I toyed with the idea of simply pumping the tyre and riding for as far as I could get, getting off, pumping again, then continuing, but really all I would be doing is delaying the inevitable. So I knuckled down and set about changing the tube.
I had some company on and off as colleagues that I have never seen before came trooping through the garage to collect their bikes and head for home. Most of them ignored me completely. I suppose the sight of someone struggling with their rear wheel is an everyday occurrence that deserves no attention. Silly me to think that asking if I needed help was simply a common courtesy.
There was one bloke who sparked up a conversation. “Do yu ‘ave a spare toob?” he asked with a very thick French accent. I replied in French, thinking I was doing him a favour, that I had a tube, but thank you very much for asking. He replied, once again in English, that he had had several punctures this season and so knew the frustration I was feeling upon discovering this at the end of a long work day. The conversation continued in this vein, him speaking in very broken English and me replying in near perfect French, for about five minutes. He then decided that he had to get home and left me to complete the task of squeezing the tube into the tyre and tim without ripping a new hole in it.
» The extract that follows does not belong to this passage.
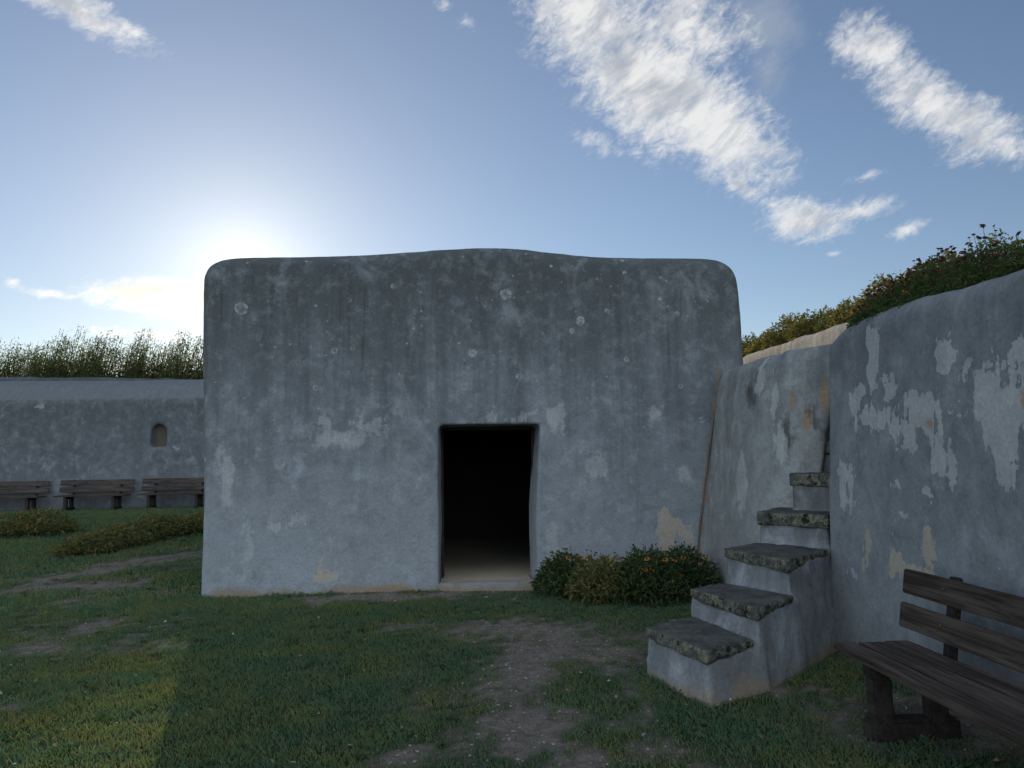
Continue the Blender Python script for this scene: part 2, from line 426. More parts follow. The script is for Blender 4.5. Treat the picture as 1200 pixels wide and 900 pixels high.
gcol = nt.mix(nt.sstep(n1, .35, .65), (.045, .078, .038), (.07, .10, .045))
gcol = nt.mix(nt.sstep(n2, .4, .65), tuple(x * .6 for x in (.035, .050, .022)), gcol)
scol = nt.mix(nt.sstep(n3, .3, .7), (.15, .118, .098), (.25, .21, .18))
st = nt.sstep(nt.voro(P, 42), .45, .18)
scol = nt.mix(nt.m('MULTIPLY', st, nt.sstep(nt.noise(P, 5, 3), .42, .6)), scol, (.27, .25, .22))
c = nt.mix(at_, gcol, scol)
finish(nt, c, .95, nt.bump(nt.m('ADD', n2, st), .7, .015), spec=.1)
gm = mesh_np('ground', V, F, mt, smooth=True)
ba = gm.attributes.new('bare', 'FLOAT', 'POINT'); ba.data.foreach_set('value', bareness(V[:, 0], V[:, 1]).astype(np.float32))
tag(link('ground', gm), kind='structure')

# ------------------------------------------------------------------ blockhouse
O = on_ground(235, 701); O.z = 0
def F3(x, y, z): return O + UX * x + UY * y + Vector((0, 0, z))
NF = -UY
def front(px, py, back=0.0):
    p = at_plane(px, py, O + UY * back, NF) - O
    return p.dot(UX), p.z
top = [front(*q, .12) for q in ((240, 335), (244, 318), (254, 309), (272, 305), (330, 304), (390, 303), (440, 301), (490, 297), (530, 294), (565, 293),
                           (605, 294), (650, 299), (690, 303), (740, 305), (800, 305), (832, 306), (848, 311), (858, 322), (862, 340), (868, 420))]
bw = [(0.0, -.25), (0.0, .02)] + [(front(238, 520)[0], front(238, 520)[1])] + top + [(top[-1][0] + .07, 1.2), (top[-1][0] + .12, -.25)]
BD = 6.2
def chaikin(p, n=2):
    for _ in range(n):
        q = [p[0]]
        for a, b in zip(p, p[1:]): q += [(a[0] * .75 + b[0] * .25, a[1] * .75 + b[1] * .25), (a[0] * .25 + b[0] * .75, a[1] * .25 + b[1] * .75)]
        p = q + [p[-1]]
    return p
bw = chaikin(bw)
def inset(p, d):
    out = []
    for k, (x, z) in enumerate(p):
        a, b = p[max(0, k - 1)], p[min(len(p) - 1, k + 1)]; t = Vector((b[0] - a[0], b[1] - a[1]))
        if t.length > 1e-6: t.normalize()
        kz = float(sst((z - .2) / 1.5)); out.append((x + t.y * d * kz, z - t.x * d * kz))
    return out
bm = loft([[F3(x, y, z) for x, z in inset(bw, d)] for y, d in ((0, .09), (.018, .05), (.055, .01), (.13, -.03), (BD - .13, -.03), (BD, .09))])
xr = top[-1][0]
room = prism([F3(x, .62, z) for x, z in ((.7, .05), (xr - .6, .05), (xr - .6, 2.3), (xr - 1.6, 3.0), (1.7, 3.0), (.7, 2.3))], UY * 4.9)
dl, dzt = front(513.5, 498); dr, _ = front(633.5, 498); dl2, dzb = front(514.5, 684); dr2, _ = front(628, 684)
door = loft([[F3(x, y, z) for x, z in ((dl2 + .03 * y, -.3), (dr2 - .075 * y + .02, -.3), (dr2 - .075 * y + .03, dzt * .5), (dr - .075 * y, dzt - .02 * y), (dl + .03 * y, dzt - .02 * y))] for y in (-.5, 1.1)])
def fb(l): return px_blobs(l, O, NF, UX)
pl_block = plaster('blockhouse_plaster', UX, base=(.25, .272, .295), dark=(.066, .075, .076), light=(.38, .41, .445), grime=(.9, 4.2, .88), seed=2.3, soft=.5, blot=.36, spots=2.1, streak=1.2, cloud=.30,
    pale=fb([(800, 556, 16, 22), (648, 640, 12, 36), (590, 492, 60, 7), (655, 492, 16, 26), (402, 515, 40, 14), (384, 500, 12, 16), (345, 610, 30, 10), (285, 650, 10, 40),
             (430, 500, 30, 8), (700, 545, 18, 14), (262, 560, 14, 50), (770, 480, 16, 8)]),
    cream=fb([(789, 625, 18, 26), (384, 668, 14, 14)]),
    rust=fb([(842, 455, 4, 22), (839, 482, 4, 22), (835, 510, 4, 24), (831, 545, 4, 24), (827, 580, 4, 24), (823, 615, 4, 24), (820, 645, 4, 20), (462, 690, 42, 7), (360, 697, 60, 3), (760, 655, 60, 10)]), paleamt=.42, lowlight=.5)
blk = empty('blockhouse', O + UX * (xr / 2) + UY * (BD / 2), FA, label='grey plastered blockhouse with rounded roof edge and one open dark doorway', cat='building')
def childof(par, o):
    o.parent = par; o.matrix_parent_inverse = (Matrix.Translation(par.location) @ par.rotation_euler.to_matrix().to_4x4()).inverted(); return o
bwm = sculpt('wall', bm, pl_block, .027, 2, .022, .9, cuts=(room, door), amp2=.003)
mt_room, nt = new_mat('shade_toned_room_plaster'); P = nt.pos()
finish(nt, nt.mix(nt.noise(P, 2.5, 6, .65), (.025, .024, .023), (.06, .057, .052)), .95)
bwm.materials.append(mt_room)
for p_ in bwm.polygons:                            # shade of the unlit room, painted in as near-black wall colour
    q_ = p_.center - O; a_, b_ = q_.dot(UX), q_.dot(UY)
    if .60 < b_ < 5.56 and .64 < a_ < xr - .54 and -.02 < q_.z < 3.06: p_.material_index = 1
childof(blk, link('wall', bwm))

mt_floor, nt = new_mat('trodden_earth_floor'); P = nt.pos()
finish(nt, nt.mix(nt.noise(P, 3, 6, .65), (.36, .29, .21), (.50, .42, .33)), .95, nt.bump(nt.noise(P, 20, 5), .5, .01))
fl = prism([F3(x, y, 0) for x, y in ((dl2 + .012, .23), (dr2 - .035, .23), (dr2 - .06, .7), (xr - .65, .7), (xr - .65, 5.47), (.75, 5.47), (.75, .7), (dl2 + .012, .7))], (0, 0, .085))
childof(blk, link('floor', bm_mesh('floor', fl, mt_floor)))
mt_thr = plaster('threshold_stone', UX, base=(.30, .29, .28), dark=(.2, .2, .2), light=(.38, .37, .36), grime=(5, 9, 0), seed=8)
th_ = prism([F3(x, y, -.1) for x, y in ((dl2 - .02, -.03), (dr2 + .01, -.03), (dr2 - .006, .225), (dl2 + .006, .225))], (0, 0, .1 + max(.07, dzb)))
bmesh.ops.bevel(th_, geom=[e for e in th_.edges if min(v.co.z for v in e.verts) > 0], offset=.015, segments=2, affect='EDGES')
childof(blk, link('threshold', bm_mesh('threshold', th_, mt_thr)))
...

By five twenty I was on my way at last. Annoyed at having to change the tube, but nonetheless quite pleased that with the practice I have been getting my time has come down considerably. I did notice when tightening the wheel nuts that using an adjustable spanner vastly reduces the life span of said nuts by burring over the edges. So, note to self, when I go to the hardware store pick up a real spanner the right size for the nut and also perhaps a couple of new nuts, you know, just in case.